Le 17 décembre 2009, 730 juges, soit un tiers de la magistrature serbe, ont été démis de leurs fonctions, ainsi que 100 procureurs ou procureurs adjoints. Dans le même temps, 876 autres juges et 88 procureurs adjoints ont fait l’objet d’une première nomination, pour une période probatoire de trois ans. La plupart de ces parquetiers sont des fonctionnaires, sans formation juridique particulière. Ces décisions ont pris effet le 1er janvier 2010.

La procédure de réexamen des nominations a été menée par le Haut Conseil de Justice, organe irrégulièrement composé : trois des membres prévus par la Constitution serbe de 2006 n’ont pas été désignés (un juge, un avocat et un professeur de droit).

Surtout, parmi les juges démis de leurs fonctions, se trouvent :
-* un tiers des membres du Conseil d’administration de l’Association des juges serbes[1], ainsi que la présidente de l’Association. Il convient de rappeler que l’Association s’est constituée en 1997, en réaction contre la conduite complaisante envers le pouvoir de certains magistrats en charge du contrôle des élections locales de 1996. A cette époque, l’Association n’avait pu obtenir son enregistrement et une trentaine de membres des organes dirigeants avaient été révoqués ;
-* de nombreux juges ayant été chargés d’affaires sensibles. Ainsi, tous les magistrats qui ont travaillé sur les procédures concernant des anciens dirigeants serbes : affaires relatives aux complices de M. Mladic ; assassinat de M. Djindjic (ancien premier ministre) ; procès de hooligans liés aux milieux nationalistes ; tentative d’assassinat de M. Drašković, impliquant notamment l’ancien chef des services de sécurité de Serbie…

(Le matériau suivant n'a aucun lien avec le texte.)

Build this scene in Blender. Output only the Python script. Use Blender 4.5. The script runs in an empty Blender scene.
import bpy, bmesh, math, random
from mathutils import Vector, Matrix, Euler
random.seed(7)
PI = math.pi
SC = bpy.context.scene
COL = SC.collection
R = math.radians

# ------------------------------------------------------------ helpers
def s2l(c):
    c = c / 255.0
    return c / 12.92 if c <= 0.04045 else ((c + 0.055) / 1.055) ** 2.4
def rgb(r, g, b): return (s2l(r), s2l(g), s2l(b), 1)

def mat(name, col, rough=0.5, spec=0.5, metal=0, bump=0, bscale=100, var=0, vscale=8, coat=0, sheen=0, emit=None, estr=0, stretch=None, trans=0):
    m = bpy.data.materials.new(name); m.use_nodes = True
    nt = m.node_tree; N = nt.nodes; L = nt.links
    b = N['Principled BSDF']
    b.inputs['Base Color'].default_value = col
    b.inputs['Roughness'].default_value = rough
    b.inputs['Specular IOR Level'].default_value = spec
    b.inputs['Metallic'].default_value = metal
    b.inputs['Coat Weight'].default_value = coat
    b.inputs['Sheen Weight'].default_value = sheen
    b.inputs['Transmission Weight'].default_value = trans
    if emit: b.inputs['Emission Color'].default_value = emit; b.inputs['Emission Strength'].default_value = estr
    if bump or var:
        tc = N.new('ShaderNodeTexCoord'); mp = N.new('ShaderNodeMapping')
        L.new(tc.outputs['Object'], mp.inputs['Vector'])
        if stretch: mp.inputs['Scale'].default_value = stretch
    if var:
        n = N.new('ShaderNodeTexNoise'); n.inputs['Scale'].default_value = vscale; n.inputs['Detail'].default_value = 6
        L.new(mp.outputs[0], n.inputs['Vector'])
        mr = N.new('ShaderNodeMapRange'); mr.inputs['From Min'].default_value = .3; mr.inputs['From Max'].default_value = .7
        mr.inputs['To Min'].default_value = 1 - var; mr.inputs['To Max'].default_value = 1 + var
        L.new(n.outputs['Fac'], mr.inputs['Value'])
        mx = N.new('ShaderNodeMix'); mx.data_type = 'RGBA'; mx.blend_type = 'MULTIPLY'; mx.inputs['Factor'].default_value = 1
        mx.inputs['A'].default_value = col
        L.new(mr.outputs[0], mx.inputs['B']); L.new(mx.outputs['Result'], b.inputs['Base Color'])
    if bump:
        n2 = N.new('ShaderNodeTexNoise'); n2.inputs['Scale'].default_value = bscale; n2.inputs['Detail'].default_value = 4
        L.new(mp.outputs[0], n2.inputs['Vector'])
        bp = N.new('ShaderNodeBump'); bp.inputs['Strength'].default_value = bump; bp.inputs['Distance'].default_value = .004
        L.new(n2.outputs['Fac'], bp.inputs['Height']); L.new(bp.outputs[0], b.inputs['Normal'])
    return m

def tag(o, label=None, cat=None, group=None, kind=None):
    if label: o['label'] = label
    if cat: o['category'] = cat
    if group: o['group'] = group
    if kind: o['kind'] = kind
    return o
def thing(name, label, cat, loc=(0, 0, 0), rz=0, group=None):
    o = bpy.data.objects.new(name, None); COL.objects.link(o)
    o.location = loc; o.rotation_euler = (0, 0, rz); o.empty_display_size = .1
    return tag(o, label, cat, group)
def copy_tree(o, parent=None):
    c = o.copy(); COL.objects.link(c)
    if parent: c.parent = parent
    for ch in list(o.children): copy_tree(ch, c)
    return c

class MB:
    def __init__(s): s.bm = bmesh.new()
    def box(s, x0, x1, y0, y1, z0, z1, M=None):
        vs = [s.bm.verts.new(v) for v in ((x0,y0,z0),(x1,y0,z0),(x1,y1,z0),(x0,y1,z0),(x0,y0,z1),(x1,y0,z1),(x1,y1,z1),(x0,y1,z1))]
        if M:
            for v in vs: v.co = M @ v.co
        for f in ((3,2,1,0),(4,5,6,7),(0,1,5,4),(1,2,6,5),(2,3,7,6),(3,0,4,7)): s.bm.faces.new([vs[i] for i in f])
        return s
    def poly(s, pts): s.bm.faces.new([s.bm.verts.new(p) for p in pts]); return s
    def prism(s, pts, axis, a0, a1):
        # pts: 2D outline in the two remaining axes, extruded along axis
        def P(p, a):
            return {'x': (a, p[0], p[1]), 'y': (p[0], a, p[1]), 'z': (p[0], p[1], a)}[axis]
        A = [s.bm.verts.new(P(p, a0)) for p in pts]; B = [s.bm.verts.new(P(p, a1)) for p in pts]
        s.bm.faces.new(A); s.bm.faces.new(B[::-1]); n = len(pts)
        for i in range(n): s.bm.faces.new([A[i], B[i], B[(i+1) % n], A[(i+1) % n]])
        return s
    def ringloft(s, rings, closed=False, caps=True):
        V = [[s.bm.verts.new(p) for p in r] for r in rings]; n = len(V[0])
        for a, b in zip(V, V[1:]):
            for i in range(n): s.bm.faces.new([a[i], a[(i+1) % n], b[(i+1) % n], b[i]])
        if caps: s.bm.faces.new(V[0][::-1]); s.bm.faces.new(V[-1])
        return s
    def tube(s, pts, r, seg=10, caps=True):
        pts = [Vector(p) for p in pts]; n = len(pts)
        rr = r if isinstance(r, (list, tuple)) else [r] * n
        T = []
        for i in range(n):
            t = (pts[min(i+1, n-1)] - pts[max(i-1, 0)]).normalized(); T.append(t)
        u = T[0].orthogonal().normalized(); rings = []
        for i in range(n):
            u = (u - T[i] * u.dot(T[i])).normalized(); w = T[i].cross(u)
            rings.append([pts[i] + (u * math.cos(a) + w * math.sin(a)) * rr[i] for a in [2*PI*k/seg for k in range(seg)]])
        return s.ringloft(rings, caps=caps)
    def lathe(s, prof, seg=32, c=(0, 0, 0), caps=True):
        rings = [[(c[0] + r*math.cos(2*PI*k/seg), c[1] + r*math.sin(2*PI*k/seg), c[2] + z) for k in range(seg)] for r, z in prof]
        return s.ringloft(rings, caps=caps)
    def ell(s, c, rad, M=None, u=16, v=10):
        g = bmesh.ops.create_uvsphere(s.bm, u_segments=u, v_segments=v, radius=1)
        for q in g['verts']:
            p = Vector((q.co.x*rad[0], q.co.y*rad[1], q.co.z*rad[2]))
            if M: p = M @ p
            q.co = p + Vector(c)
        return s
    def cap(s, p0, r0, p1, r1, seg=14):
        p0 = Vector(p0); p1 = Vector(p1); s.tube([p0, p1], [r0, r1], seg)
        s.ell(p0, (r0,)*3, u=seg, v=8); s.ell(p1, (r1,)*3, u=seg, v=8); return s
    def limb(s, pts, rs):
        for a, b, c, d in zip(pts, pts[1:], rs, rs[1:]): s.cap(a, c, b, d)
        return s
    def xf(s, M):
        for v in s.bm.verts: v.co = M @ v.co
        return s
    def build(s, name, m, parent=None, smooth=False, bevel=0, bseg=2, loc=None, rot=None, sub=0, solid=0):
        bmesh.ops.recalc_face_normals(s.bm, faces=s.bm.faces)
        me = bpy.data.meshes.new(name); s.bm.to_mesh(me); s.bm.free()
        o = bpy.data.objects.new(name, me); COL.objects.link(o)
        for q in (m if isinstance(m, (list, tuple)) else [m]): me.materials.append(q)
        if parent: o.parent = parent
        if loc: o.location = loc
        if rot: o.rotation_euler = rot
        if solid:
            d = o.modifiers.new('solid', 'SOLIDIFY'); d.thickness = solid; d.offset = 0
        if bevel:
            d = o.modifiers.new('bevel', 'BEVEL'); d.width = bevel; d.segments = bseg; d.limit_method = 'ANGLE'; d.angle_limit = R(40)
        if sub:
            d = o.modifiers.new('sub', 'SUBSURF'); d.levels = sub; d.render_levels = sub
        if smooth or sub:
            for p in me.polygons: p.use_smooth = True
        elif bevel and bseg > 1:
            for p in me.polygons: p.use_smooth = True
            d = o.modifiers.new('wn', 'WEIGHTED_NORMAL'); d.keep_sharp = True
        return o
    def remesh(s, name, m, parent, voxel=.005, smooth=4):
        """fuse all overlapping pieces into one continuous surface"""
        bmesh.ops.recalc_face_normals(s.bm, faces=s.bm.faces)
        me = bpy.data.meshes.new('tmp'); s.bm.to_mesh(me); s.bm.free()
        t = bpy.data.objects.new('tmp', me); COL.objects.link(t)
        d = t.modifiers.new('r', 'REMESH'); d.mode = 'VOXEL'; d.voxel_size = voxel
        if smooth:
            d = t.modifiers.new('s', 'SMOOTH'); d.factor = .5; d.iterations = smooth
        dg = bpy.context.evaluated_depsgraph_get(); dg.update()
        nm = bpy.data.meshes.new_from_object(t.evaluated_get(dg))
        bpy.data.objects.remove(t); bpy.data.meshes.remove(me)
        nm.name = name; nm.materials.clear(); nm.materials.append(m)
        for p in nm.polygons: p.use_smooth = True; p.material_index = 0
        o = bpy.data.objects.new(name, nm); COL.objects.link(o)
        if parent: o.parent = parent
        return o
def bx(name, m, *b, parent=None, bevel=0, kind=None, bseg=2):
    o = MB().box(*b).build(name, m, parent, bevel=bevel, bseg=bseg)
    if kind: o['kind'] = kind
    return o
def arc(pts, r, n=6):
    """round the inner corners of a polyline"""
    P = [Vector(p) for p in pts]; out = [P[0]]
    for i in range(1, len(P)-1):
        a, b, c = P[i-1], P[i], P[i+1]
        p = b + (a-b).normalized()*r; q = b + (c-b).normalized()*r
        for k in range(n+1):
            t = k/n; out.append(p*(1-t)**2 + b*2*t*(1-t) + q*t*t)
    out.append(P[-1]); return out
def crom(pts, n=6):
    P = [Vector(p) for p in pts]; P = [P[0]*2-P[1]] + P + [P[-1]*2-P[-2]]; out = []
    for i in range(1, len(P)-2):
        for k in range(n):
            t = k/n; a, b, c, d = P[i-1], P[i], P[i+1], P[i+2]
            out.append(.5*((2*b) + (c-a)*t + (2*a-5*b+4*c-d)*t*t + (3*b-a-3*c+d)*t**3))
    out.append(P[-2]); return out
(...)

De plus, le renouvellement des magistrats ou leur révocation devaient être basés sur les critères de « compétence, de formation et de mérite ». Or, la procédure a été conduite de manière expéditive. Les débats ont été secrets. Aucun magistrat concerné n’a été entendu. Aucune motivation n’a été formulée. Les listes arrêtées le 17 décembre comprennent même un magistrat décédé en octobre.

Pour défendre ces décisions, la Ministre de la Justice, Mme Malovic, a indiqué à la télévision que le Haut Conseil de Justice avait à sa disposition les rapports de la police et des services de renseignements. Interrogé sur cette question, un représentant du Haut Conseil a admis que dans certains cas, une information avait été demandée à la hiérarchie du parquet, et que celle-ci avait fait appel à ces sources au-dessus de tout soupçon…

Les avis de la Commission de Venise (Commission européenne pour la démocratie par le droit, qui travaille dans le cadre du Conseil de l’Europe), consultée sur cette procédure, ont été ignorés. Par ailleurs, le Conseil consultatif des juges européens, saisi par l’Association des juges serbes, a rappelé que la révocation d’un magistrat ne pouvait s’analyser que comme une mesure disciplinaire, appelant à la mise en œuvre des garanties prévues par la Convention européenne des droits de l’Homme.

Le Syndicat de la magistrature s’insurge contre les atteintes inadmissibles actuellement portées à l’indépendance de l’autorité judiciaire en République serbe.

Il appelle solennellement l’Union européenne, qui a reçu le 22 décembre 2009 la candidature de la Serbie à l’intégration, à prendre la mesure de cette régression et à exiger du gouvernement serbe le respect des principes de l’Etat de droit.